▶ _Exercise_: Reproduce the material in full, exactly as written.

□ □ □

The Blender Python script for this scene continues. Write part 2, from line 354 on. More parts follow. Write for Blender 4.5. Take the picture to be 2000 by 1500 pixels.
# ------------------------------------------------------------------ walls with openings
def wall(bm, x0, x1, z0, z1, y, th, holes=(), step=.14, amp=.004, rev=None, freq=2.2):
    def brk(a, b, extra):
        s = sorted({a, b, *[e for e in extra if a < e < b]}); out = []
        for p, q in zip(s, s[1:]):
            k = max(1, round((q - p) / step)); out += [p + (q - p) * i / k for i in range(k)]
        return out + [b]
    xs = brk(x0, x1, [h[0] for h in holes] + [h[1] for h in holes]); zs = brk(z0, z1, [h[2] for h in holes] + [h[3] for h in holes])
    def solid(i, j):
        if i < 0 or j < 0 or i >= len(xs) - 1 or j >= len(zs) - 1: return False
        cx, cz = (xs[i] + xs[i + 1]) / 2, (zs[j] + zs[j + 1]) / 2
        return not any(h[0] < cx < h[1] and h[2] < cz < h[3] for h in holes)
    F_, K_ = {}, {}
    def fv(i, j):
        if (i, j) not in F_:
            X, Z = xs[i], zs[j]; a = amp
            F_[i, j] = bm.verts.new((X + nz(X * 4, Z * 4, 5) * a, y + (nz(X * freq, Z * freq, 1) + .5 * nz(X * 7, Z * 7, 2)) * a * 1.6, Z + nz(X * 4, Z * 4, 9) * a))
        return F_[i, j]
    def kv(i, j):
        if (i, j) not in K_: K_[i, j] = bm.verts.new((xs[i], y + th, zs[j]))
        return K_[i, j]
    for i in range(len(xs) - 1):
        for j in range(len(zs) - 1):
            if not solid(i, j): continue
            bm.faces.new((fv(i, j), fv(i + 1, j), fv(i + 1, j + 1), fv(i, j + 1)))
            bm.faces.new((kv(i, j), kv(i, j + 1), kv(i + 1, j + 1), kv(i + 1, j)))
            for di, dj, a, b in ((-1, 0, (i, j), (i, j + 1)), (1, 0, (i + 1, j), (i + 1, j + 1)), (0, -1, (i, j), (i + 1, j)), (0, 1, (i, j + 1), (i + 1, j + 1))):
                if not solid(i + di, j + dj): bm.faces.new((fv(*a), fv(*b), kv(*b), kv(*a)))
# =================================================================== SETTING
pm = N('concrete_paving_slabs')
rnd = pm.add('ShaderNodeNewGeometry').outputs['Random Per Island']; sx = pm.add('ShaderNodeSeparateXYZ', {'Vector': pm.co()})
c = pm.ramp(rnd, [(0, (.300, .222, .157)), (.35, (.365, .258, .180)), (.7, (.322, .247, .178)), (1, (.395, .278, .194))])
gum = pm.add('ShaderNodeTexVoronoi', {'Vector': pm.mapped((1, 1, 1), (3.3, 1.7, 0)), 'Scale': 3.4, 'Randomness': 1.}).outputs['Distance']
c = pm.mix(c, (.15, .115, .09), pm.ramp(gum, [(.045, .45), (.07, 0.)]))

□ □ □

▶ _Completed exercise_:
The Blender Python script for this scene continues. Write part 2, from line 354 on. More parts follow. Write for Blender 4.5. Take the picture to be 2000 by 1500 pixels.
# ------------------------------------------------------------------ walls with openings
def wall(bm, x0, x1, z0, z1, y, th, holes=(), step=.14, amp=.004, rev=None, freq=2.2):
    def brk(a, b, extra):
        s = sorted({a, b, *[e for e in extra if a < e < b]}); out = []
        for p, q in zip(s, s[1:]):
            k = max(1, round((q - p) / step)); out += [p + (q - p) * i / k for i in range(k)]
        return out + [b]
    xs = brk(x0, x1, [h[0] for h in holes] + [h[1] for h in holes]); zs = brk(z0, z1, [h[2] for h in holes] + [h[3] for h in holes])
    def solid(i, j):
        if i < 0 or j < 0 or i >= len(xs) - 1 or j >= len(zs) - 1: return False
        cx, cz = (xs[i] + xs[i + 1]) / 2, (zs[j] + zs[j + 1]) / 2
        return not any(h[0] < cx < h[1] and h[2] < cz < h[3] for h in holes)
    F_, K_ = {}, {}
    def fv(i, j):
        if (i, j) not in F_:
            X, Z = xs[i], zs[j]; a = amp
            F_[i, j] = bm.verts.new((X + nz(X * 4, Z * 4, 5) * a, y + (nz(X * freq, Z * freq, 1) + .5 * nz(X * 7, Z * 7, 2)) * a * 1.6, Z + nz(X * 4, Z * 4, 9) * a))
        return F_[i, j]
    def kv(i, j):
        if (i, j) not in K_: K_[i, j] = bm.verts.new((xs[i], y + th, zs[j]))
        return K_[i, j]
    for i in range(len(xs) - 1):
        for j in range(len(zs) - 1):
            if not solid(i, j): continue
            bm.faces.new((fv(i, j), fv(i + 1, j), fv(i + 1, j + 1), fv(i, j + 1)))
            bm.faces.new((kv(i, j), kv(i, j + 1), kv(i + 1, j + 1), kv(i + 1, j)))
            for di, dj, a, b in ((-1, 0, (i, j), (i, j + 1)), (1, 0, (i + 1, j), (i + 1, j + 1)), (0, -1, (i, j), (i + 1, j)), (0, 1, (i, j + 1), (i + 1, j + 1))):
                if not solid(i + di, j + dj): bm.faces.new((fv(*a), fv(*b), kv(*b), kv(*a)))
# =================================================================== SETTING
pm = N('concrete_paving_slabs')
rnd = pm.add('ShaderNodeNewGeometry').outputs['Random Per Island']; sx = pm.add('ShaderNodeSeparateXYZ', {'Vector': pm.co()})
c = pm.ramp(rnd, [(0, (.300, .222, .157)), (.35, (.365, .258, .180)), (.7, (.322, .247, .178)), (1, (.395, .278, .194))])
gum = pm.add('ShaderNodeTexVoronoi', {'Vector': pm.mapped((1, 1, 1), (3.3, 1.7, 0)), 'Scale': 3.4, 'Randomness': 1.}).outputs['Distance']
c = pm.mix(c, (.15, .115, .09), pm.ramp(gum, [(.045, .45), (.07, 0.)]))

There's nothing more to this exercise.